Underrated Artist: Hailaker

Image Credit: Michaelabustamantefg on Pixabay

Hailaker is the kind of music a partner recommends to you the night before they dump you.

It’s a sad boy aphrodisiac that never shies away from the pain and discomfort born from loss. If you’re a fan of Bon Iver and Passenger, you’ll connect with Hailaker’s music. The artistic project began in 2019 and is helmed by multi-instrumentalist and singer-songwriter Ed Tullett (alias Lowswimmer) and Bristol-based artist Jemima Coulter. This collaboration birthed an ambitious and disorienting sound that keeps you running on the knife edge of your own emotions. 

So far Hailaker have produced two albums: Hailaker, released in 2019, and Holding, released in 2020. The performers are credited as Jemima Coulter, Lowsimmer and Hailaker. At first glance the anarchic crediting does not seem to have a subliminal meaning. However, the overlap and overlay of the artists names with their stage names is intentional. Crediting each of these separately could imply that the different elements that make up each of these people and acts were involved throughout the process of making the albums at different times. 

Hailaker isn’t just a musical collaboration between two artists, but an all-encompassing artistic expression through different mediums

Hailaker isn’t just a musical collaboration between two artists, but an all-encompassing artistic expression through different mediums including visual art. Mike Roth designs the album cover art and manages the visual expression of Hailaker as a collective. As such, Hailaker is just as inspired by Mike Roth’s artwork. Listening to Hailaker is a complete sensory experience that, if you’re synesthetic, can feel like threads of your personhood are unraveling as you’re torn between old-school and contemporary musical influences. 

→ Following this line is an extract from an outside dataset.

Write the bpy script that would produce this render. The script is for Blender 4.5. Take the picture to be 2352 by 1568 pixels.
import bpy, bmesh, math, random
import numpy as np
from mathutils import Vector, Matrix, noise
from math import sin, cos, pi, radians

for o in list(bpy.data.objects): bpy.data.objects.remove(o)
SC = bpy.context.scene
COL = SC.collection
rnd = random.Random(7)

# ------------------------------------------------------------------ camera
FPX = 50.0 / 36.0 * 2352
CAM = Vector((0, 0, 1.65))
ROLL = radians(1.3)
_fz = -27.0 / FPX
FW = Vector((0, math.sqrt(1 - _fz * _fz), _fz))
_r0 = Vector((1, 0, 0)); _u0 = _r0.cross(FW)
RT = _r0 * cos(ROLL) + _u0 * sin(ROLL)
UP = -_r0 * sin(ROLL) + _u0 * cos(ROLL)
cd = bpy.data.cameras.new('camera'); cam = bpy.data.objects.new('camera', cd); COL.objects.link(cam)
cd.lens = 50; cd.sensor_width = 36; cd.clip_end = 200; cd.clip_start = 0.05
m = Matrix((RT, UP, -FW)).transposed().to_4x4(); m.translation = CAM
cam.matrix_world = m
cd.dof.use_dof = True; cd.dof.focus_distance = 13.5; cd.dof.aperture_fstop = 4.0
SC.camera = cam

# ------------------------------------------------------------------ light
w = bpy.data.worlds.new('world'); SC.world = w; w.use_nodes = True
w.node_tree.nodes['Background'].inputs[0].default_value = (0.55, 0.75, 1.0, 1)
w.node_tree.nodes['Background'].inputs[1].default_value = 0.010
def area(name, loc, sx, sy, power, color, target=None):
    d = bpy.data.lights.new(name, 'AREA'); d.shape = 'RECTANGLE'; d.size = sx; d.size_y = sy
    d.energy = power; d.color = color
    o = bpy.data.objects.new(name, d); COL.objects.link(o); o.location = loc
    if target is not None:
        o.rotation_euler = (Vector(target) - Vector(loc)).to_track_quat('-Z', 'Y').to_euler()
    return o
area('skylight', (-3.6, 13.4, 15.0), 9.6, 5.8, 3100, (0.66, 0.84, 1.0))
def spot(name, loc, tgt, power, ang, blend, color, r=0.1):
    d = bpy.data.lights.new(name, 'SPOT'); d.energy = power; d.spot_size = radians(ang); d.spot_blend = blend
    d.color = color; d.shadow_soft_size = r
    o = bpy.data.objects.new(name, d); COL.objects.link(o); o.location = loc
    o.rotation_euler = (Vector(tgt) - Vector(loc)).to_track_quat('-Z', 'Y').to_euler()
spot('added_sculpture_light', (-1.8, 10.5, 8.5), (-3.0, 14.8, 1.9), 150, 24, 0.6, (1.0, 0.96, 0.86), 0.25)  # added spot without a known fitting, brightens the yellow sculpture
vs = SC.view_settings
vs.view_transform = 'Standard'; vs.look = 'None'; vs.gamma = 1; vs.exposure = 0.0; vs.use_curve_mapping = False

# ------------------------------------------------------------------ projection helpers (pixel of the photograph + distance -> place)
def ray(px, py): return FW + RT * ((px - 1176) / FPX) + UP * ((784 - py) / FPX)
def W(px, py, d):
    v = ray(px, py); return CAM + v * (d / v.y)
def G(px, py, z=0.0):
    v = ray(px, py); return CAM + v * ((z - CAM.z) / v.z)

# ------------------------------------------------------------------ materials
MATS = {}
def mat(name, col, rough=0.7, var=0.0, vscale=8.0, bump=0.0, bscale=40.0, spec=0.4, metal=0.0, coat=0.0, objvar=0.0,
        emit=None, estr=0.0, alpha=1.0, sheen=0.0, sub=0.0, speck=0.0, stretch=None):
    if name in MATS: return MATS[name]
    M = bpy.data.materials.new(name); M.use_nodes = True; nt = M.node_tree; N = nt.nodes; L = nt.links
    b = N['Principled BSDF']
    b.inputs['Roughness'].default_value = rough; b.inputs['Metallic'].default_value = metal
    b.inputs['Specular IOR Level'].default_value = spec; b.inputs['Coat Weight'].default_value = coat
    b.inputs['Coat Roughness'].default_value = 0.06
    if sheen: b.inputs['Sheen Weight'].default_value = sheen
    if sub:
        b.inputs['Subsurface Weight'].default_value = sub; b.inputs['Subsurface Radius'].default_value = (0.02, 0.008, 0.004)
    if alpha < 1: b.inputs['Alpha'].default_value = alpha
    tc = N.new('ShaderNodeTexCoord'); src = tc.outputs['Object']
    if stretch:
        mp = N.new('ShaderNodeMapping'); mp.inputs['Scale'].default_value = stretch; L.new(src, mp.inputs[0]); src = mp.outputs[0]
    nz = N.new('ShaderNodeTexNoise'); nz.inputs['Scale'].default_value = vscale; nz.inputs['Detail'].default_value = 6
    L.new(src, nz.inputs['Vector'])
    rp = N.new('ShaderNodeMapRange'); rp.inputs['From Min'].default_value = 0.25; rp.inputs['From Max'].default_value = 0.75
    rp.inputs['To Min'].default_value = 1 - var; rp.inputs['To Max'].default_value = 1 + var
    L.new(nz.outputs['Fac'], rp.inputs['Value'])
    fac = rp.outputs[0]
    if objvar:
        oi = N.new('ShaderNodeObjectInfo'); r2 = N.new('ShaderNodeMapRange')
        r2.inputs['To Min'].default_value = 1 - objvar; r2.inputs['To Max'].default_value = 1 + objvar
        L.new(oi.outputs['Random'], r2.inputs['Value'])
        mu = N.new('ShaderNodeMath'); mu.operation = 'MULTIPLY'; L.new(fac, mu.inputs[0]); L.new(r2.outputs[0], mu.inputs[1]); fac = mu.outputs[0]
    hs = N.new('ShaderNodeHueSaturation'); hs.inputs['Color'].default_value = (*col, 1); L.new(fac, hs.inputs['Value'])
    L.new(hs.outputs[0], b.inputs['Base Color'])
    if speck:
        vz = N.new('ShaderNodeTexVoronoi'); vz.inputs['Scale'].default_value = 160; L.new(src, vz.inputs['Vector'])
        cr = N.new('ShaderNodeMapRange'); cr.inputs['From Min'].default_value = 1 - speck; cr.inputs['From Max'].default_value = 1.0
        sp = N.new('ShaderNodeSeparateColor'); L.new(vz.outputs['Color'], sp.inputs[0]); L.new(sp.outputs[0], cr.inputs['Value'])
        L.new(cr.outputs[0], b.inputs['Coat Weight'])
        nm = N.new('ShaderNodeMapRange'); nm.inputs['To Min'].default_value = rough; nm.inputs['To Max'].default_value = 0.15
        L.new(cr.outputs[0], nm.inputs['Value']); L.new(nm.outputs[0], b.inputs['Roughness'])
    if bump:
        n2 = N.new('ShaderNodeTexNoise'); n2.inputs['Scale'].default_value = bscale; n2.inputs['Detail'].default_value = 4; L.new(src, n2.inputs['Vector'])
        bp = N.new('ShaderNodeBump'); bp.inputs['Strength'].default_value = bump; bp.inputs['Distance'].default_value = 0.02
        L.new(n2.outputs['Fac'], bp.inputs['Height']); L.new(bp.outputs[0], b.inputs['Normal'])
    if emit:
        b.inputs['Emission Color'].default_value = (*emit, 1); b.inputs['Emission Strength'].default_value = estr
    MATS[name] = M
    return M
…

The ninth track of their first album Hailaker (2019) is the strongest on the record. The song addresses a post-breakup aftershock of pain so acute, so all-consuming, the only way to cope would be to slip into a semi-comatose state. The track manages to blend Ed Tullett’s heavily auto-tuned falsetto with distinctly folk sonorities. The bridge then unfurls and adds a full orchestral band, gang vocals and a synthesizer courtesy of Ed Tullet’s affinity with the 90s. The third and final act of the piece is so calm and soft-spoken it is unsettling. A distinctively serene voice and an acoustic guitar close the song in a final desperate attempt to hold on to what once was. As if recounting a distant memory, he recalls that the woman he has lost was the “color of smoke,” perhaps as a tragic reminder that he can still see her though she remains out of reach.  

Currently Hailaker only counts just over half a million monthly listeners on Spotify. While that number is sure to increase in the coming years, I urge you to check up on your friends if you catch them listening to them too much. They might not be doing too well.